Intel 471 says Apathyp registered on Verified using the email address triploo@mail.ru. A search on that email address at the breach intelligence service Constella Intelligence found that a password commonly associated with it was “niceone.” But the triploo@mail.ru account isn’t connected to much else that’s interesting except a now-deleted account at Vkontakte, the Russian answer to Facebook.

However, in Sept. 2020, Apathyp sent a private message on Verified to the owner of a stolen credit card shop, saying his credentials no longer worked. Apathyp told the proprietor that his chosen password on the service was “12Apathy.”

A search on that password at Constella reveals it was used by just four different email addresses, two of which are particularly interesting: gezze@yandex.ru and gezze@mail.ru. Constella discovered that both of these addresses were previously associated with the same password as triploo@mail.ru — “niceone,” or some variation thereof.

Constella found that years ago gezze@mail.ru was used to create a Vkontakte account under the name Ivan Sherban (former password: “12niceone“) from Magnitogorsk, an industrial city in the southern region of Russia. That same email address is now tied to a Vkontakte account for an Ivan Sherban who lists his home as Saint Petersburg, Russia. Sherban’s profile photo shows a heavily tattooed, muscular and recently married individual with his beautiful new bride getting ready to drive off in a convertible sports car.

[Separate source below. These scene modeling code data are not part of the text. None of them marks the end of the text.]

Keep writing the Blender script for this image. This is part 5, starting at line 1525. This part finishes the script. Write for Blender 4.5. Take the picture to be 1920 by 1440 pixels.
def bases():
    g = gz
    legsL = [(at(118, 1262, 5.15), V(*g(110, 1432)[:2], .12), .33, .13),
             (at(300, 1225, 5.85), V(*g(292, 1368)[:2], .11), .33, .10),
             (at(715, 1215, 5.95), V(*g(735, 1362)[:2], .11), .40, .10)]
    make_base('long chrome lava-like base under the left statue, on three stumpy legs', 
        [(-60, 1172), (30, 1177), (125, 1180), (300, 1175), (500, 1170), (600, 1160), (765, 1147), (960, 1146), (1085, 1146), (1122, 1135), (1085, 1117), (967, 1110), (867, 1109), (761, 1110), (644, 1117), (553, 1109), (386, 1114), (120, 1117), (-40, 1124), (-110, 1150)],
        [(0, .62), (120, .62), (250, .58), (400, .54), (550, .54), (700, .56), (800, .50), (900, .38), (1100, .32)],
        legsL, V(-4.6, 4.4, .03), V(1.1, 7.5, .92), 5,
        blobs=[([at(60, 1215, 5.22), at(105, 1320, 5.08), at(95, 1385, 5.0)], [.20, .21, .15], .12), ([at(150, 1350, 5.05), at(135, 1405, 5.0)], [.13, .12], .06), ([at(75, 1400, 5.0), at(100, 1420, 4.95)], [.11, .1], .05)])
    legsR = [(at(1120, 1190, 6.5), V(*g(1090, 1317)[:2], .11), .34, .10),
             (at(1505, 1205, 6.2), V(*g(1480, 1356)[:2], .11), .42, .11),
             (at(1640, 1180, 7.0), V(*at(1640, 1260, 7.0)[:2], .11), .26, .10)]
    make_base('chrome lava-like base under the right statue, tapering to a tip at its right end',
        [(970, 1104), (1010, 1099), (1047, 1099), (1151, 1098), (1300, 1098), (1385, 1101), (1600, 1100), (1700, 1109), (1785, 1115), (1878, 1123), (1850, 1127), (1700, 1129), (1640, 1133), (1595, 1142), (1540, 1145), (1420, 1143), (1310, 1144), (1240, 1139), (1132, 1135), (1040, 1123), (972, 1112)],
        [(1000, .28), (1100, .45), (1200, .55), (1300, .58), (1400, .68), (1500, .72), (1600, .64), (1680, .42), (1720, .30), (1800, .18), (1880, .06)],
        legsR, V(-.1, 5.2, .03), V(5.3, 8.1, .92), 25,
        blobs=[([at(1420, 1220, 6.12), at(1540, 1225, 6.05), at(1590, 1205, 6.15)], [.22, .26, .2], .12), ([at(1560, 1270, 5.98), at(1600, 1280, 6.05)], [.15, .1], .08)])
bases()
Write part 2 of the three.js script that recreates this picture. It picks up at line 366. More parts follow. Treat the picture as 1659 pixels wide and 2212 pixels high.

A pivotal clue for validating the research into Apathyp/Fearlless came from the identity intelligence firm myNetWatchman, which found that gezze@mail.ru at one time used the passwords “геззи1991” (gezze1991) and “gezze18081991.”

Care to place a wager on when Vkontakte says is Mr. Sherban’s birthday? Ten points if you answered August 18 (18081991).

Mr. Sherban did not respond to multiple requests for comment.